Sensational word-of-mouth has been going around about Whitney Houston, the 18-year-old daughter of pop-r&b-gospel singer Cissy Houston, and when she took the spotlight in the middle of her mother's set at the Horn of Plenty, she did not disappoint. Mandarin-eyed and coffee-with-cream-colored, a chic-looking young Billie Holiday fit to be photographed by Carl Van Vechten, Whitney took two ordinary pop ballads -- "You Are So Beautiful" and "All the Time" -- and delivered them simply and directly. She sang in long, unfussy lines, building slowly and holding off forever a gorgeous vibrato she deployed very sparingly and only after that throwing in a few blocky gospel phrases almost as a surprise. She has a big voice, the kind that makes you laugh and weep at the same time because it expresses so much more than any particular song. But she didn't wring the tunes dry or scrape them clean or anything like that -- no violence, no overkill. The widest open note was as controlled and clear as the hum she produced by holding the word "time" with her lips closed; every note there was wanted. These are the best habits for a young singer to have. I hope she stays away from the flashy wailing and raw hollers audiences adore.

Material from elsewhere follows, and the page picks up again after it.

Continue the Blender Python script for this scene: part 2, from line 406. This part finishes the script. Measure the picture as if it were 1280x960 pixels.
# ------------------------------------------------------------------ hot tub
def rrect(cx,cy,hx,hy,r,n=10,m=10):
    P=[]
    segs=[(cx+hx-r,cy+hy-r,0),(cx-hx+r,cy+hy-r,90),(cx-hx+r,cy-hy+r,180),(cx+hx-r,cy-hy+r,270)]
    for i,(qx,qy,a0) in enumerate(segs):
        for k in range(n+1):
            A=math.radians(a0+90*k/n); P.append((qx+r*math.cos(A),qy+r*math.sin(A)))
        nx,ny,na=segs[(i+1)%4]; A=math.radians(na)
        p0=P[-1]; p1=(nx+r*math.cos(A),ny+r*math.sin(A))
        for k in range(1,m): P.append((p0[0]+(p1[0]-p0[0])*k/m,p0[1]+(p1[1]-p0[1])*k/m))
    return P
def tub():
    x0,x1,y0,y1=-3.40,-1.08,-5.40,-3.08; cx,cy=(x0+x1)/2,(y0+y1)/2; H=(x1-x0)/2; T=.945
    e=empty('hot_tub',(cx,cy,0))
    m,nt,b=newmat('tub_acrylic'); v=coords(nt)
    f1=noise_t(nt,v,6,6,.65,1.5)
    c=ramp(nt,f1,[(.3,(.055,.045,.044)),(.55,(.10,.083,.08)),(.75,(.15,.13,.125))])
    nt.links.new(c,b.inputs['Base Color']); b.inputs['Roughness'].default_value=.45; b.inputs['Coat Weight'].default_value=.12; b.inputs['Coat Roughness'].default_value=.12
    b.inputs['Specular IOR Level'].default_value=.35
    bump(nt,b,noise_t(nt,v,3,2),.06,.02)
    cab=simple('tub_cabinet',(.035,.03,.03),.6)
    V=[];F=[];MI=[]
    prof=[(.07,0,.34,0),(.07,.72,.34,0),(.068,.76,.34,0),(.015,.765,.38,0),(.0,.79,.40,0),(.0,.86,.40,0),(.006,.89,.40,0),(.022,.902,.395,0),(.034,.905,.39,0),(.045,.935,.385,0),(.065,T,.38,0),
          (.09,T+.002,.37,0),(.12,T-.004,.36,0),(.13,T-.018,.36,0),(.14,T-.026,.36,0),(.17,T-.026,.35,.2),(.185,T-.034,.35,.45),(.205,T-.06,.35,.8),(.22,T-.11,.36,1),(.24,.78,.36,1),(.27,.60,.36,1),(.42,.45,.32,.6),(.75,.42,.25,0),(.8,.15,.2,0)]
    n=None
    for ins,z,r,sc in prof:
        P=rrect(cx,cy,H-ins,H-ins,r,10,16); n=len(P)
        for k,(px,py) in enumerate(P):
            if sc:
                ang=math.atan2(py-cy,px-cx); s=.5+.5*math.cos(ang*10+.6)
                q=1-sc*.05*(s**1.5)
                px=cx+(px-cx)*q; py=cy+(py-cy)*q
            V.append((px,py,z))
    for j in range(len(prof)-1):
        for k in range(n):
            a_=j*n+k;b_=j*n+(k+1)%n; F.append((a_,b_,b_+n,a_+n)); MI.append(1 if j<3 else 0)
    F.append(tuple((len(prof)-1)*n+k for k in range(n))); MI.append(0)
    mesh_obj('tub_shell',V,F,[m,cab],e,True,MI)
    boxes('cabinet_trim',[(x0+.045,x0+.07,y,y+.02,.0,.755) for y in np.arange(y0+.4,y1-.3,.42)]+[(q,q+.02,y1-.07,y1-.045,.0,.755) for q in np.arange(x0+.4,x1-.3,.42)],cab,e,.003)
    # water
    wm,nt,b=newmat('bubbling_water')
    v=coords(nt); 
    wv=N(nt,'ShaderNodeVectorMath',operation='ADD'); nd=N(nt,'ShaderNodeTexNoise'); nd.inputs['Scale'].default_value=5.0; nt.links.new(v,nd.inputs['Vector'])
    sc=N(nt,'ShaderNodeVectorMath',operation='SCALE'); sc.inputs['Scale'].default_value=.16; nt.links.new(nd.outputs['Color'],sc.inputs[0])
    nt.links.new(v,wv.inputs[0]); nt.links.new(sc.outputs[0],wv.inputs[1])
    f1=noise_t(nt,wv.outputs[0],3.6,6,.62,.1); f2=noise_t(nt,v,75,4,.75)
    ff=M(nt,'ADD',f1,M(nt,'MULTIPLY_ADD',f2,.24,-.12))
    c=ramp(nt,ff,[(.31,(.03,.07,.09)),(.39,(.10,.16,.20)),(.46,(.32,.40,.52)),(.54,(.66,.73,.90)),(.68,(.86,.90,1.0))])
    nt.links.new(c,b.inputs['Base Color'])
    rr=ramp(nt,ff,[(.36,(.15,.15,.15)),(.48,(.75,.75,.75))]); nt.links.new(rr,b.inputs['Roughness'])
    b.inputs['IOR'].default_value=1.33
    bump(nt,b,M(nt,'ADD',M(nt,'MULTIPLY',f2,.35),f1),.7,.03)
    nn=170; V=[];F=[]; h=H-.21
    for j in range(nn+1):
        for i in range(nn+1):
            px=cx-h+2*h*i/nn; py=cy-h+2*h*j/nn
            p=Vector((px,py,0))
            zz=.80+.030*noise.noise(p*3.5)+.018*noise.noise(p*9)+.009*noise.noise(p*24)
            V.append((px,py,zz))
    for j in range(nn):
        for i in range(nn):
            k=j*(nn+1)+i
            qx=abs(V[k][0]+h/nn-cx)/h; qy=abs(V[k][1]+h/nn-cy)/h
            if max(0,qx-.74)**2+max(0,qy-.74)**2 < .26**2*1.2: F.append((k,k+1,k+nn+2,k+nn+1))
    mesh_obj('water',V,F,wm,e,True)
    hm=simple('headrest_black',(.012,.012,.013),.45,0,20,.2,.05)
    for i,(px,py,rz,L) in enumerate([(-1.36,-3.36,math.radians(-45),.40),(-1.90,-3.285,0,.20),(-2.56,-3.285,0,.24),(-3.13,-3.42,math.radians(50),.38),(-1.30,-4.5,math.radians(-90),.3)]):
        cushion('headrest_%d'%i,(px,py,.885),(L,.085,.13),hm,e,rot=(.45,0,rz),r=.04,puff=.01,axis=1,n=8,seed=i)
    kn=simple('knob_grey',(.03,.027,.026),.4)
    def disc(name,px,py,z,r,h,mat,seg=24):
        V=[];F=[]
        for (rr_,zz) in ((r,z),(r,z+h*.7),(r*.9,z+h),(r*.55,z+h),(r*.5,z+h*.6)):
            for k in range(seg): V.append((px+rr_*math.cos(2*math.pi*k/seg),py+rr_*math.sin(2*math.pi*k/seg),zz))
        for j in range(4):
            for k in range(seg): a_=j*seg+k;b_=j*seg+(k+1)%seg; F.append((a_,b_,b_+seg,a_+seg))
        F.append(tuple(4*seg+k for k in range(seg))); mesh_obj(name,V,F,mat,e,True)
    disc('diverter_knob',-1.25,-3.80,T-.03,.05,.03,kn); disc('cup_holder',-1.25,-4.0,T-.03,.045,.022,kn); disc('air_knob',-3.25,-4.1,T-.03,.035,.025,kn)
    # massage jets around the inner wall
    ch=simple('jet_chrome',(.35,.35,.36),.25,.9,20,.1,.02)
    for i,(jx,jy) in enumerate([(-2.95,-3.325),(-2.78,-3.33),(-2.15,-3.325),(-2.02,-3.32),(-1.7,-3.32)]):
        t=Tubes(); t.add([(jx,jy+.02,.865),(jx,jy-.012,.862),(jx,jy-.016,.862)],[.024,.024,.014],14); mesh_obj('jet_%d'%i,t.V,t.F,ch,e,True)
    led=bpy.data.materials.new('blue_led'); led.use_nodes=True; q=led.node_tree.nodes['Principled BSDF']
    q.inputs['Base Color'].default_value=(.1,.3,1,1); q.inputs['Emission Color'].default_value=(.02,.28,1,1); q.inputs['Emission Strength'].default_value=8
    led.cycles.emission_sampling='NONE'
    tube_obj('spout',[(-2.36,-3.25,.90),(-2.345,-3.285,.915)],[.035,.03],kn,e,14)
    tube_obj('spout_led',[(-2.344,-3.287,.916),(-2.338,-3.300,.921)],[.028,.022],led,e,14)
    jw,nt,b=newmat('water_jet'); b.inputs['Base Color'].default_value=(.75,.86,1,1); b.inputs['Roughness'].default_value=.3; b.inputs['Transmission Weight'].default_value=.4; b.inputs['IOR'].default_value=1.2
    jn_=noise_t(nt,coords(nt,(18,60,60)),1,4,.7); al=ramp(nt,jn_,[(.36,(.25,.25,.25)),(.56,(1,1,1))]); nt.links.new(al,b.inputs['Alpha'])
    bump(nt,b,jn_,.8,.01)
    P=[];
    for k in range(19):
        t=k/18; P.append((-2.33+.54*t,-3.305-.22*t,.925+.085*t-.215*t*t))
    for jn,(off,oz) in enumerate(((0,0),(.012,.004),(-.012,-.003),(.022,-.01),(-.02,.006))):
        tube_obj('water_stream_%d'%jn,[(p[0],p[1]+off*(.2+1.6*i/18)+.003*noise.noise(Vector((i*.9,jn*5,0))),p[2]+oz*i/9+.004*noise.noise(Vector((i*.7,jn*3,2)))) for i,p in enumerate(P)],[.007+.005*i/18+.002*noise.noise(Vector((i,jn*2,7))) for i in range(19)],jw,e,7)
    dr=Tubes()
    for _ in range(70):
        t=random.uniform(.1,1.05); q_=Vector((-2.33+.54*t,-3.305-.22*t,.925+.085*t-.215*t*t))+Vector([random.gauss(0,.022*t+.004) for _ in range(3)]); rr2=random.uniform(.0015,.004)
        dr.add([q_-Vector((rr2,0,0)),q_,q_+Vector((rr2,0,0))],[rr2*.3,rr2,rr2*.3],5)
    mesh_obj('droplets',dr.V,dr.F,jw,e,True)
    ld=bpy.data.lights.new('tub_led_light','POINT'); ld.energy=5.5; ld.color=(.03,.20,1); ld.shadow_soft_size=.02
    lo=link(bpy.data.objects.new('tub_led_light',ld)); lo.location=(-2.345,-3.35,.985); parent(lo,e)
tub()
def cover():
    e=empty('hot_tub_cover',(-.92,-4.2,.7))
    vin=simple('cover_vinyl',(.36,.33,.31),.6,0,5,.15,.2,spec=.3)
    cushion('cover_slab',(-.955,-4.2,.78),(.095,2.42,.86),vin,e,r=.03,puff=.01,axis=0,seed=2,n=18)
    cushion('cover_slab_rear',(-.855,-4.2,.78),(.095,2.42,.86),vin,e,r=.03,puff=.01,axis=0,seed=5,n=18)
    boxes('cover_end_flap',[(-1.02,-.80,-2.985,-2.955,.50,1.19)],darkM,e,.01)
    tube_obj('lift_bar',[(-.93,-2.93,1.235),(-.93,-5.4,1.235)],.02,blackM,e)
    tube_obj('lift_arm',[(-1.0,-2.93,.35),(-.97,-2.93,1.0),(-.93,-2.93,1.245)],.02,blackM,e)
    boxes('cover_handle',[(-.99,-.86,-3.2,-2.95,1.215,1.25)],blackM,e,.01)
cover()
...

Singing obbligato on "All the Time," Cissy Houston could not conceal with mother's pride her consternation at not measuring up. She had apologized upfront for having a cold, and it did fray her voice into second-(or third-)rate Gladys Knight bluster. I had hoped for a trace of the clarity and power I remember from the album she did with Herbie Mann (Surprises), but the set showed the same wayward focus and fondness for pop schlock that plague most of her records. Although I suppose if you ever wanted to hear "Tomorrow" (from Annie) again, you could worse than hear Cissy and her backup trio take it to church.